The Daily Gamecock

Opinion: Get rid of syllabus week

A beloved college tradition and complete waste of time, syllabus week is an unnecessary relic of a bygone era. For those of you who are unacquainted with the phenomenon, syllabus week is the week of class sessions at the beginning of the semester usually devoted to handing out and reviewing course syllabi. These sessions normally feature explanations of the university’s policies on attendance, grading, plagiarism, academic integrity, disability services, etc., as well as a brief explanation of the course objectives and schedule. What’s been obvious since the advent of email in 1993 is that this week-long process could be cut down to 15 minutes if anybody wanted to make the change.

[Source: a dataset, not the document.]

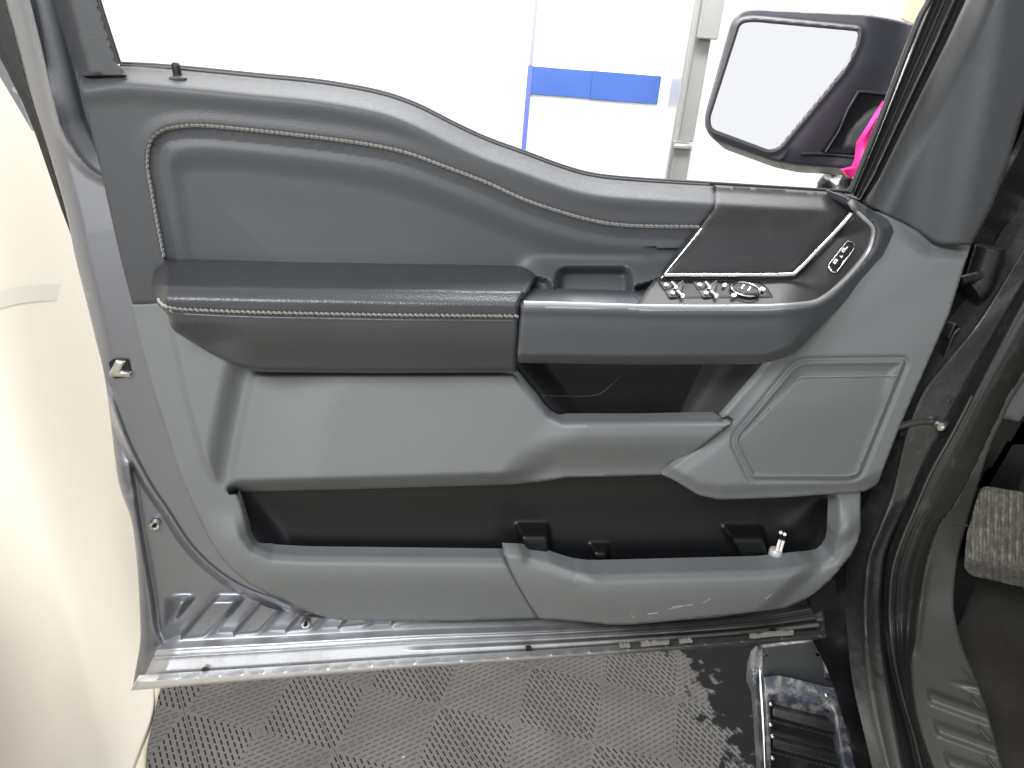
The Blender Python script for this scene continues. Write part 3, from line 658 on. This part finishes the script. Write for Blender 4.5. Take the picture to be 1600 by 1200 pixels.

The thing is, they don’t. In fact, many students love syllabus week because its relaxed nature makes it nearly equivalent to an extra week of break; and, after some closer analysis, a few extra days of vacation sounds like a more reasonable use of time.

If you’ve been a student for two or more semesters, you’ve probably realized that syllabus week is always the same. The same university policies are reviewed at the beginning of each semester and in every single class. It’s unclear what great benefit warrants this redundancy, there are rarely any major revisions that would make these policies worth a second glance. Additionally, the policies themselves are all either self-explanatory or common knowledge — I doubt that anyone is actually unaware that submitting a plagiarized essay could get them expelled. The whole ordeal is nothing more than a week of college minutia. 

Not only is syllabus week pointless, it’s a waste of resources. There is very little in any given syllabus that a professor might need to explain to his or her class; even still, professors must be present for an hour and fifteen minutes and sacrifice time that could be better used working on their research or writing. 

But it’s not just a waste of man-hours — it’s dollars and cents, too. Printing may seem like a minor expenditure, but a three-page syllabus multiplied by hundreds of classes and thousands of students can really add up. When most professors post their syllabi online anyway, what is the point of spending all that money? Say what you will about the value of being able to read something on paper as opposed to on a screen, but the sole benefit for thousands of dollars of expenditures shouldn’t be sentimental.

The final issue that makes syllabus week so puzzling is the fact that many professors don’t seem to see the need for it either and have different attitudes on participating in it. Without rhyme or reason some professors try to get through the syllabus as quickly as possible and end 20 minutes early, while others try to shoe-horn miniature lectures to fill up the allotted time. This inconsistency among professors creates uncertain expectations for students and undermines the clarifying benefits that syllabus week is supposed to offer.

It’s the university’s prerogative to make sure that students keep campus policies in mind each semester, but it shouldn't preserve an expensive and convoluted method of doing so. Instead of sending an email or offering just one policy refresher each semester, students have to sit through the deluge of redundancy again and again. College is expensive and every part of it should justify the cost; students are paying to learn and it’s disrespectful to waste their time.